Speaking at his AK Party’s provincial headquarters in the Black Sea city of Trabzon, President Tayyip Erdogan said a quarter of a million people had already returned to liberated areas in Syria.

“God willing soon we will have liberated more places and made more areas safe,” he said.

Turkey is host to 2.7 million refugees from Syria.

Turkey is carrying out an offensive in northern Syria’s Afrin region against the Syrian Kurdish YPG militia, which Ankara considers a terrorist organization linked to Kurdish militants waging an insurgency on Turkish soil.

The Afrin campaign is Turkey’s second cross-border operation during Syria’s seven-year-old civil war. The first, dubbed “Euphrates Shield”, targeted Islamic State and Kurdish fighters further east than Afrin, and was completed in early 2017.
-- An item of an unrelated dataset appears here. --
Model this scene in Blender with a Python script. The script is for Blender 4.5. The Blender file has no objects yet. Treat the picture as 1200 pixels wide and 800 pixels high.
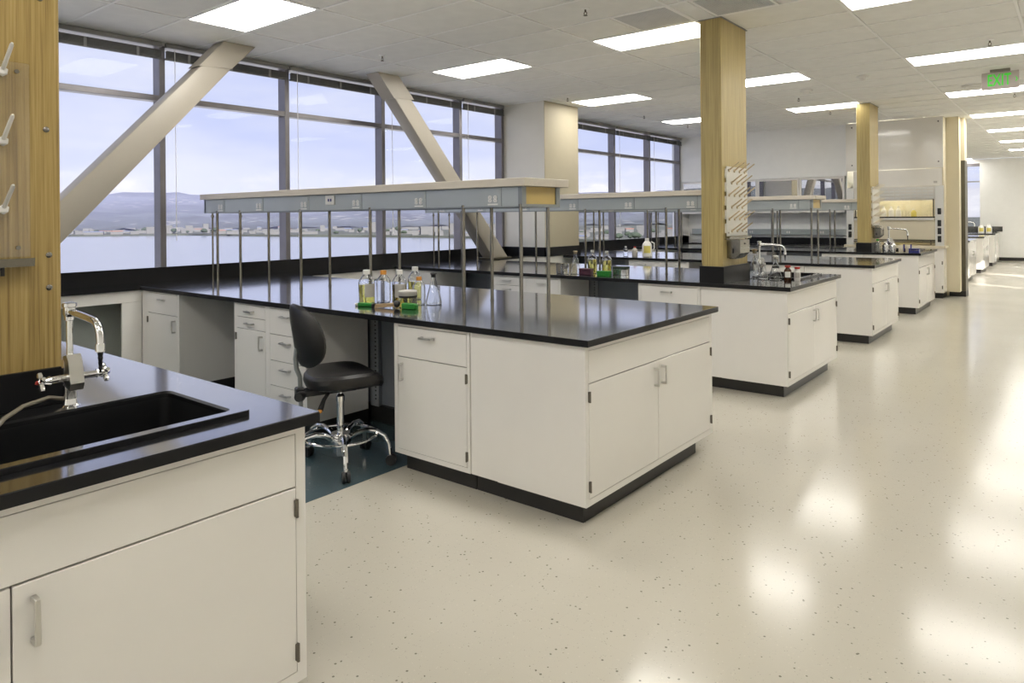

Erdogan said diplomatic and military efforts in Syria’s Idlib province, where Turkey has set up a dozen military observation posts, had been accelerated to avoid a “catastrophe” like those seen in other parts of Syria.

Syria’s government and allied forces backed by Russia and Iran have swiftly recaptured other rebel strongholds in the southwest and vowed to push on and recover all of the country.

Idlib is the largest remaining Syrian rebel-held enclave and there are fears of further bloodshed in the event of a government-backed offensive.

Erdogan also said Turkey was taking steps to save Iraq’s Qandil area from being a “nest of terror” and that if needed northern Iraq’s Sinjar region could be included in this process.

Turkey’s army has ramped up operations in northern Iraq, with the aim of destroying Kurdistan Workers Party (PKK) bases in the Qandil mountains, where high-ranking members of the militant group are thought to be located.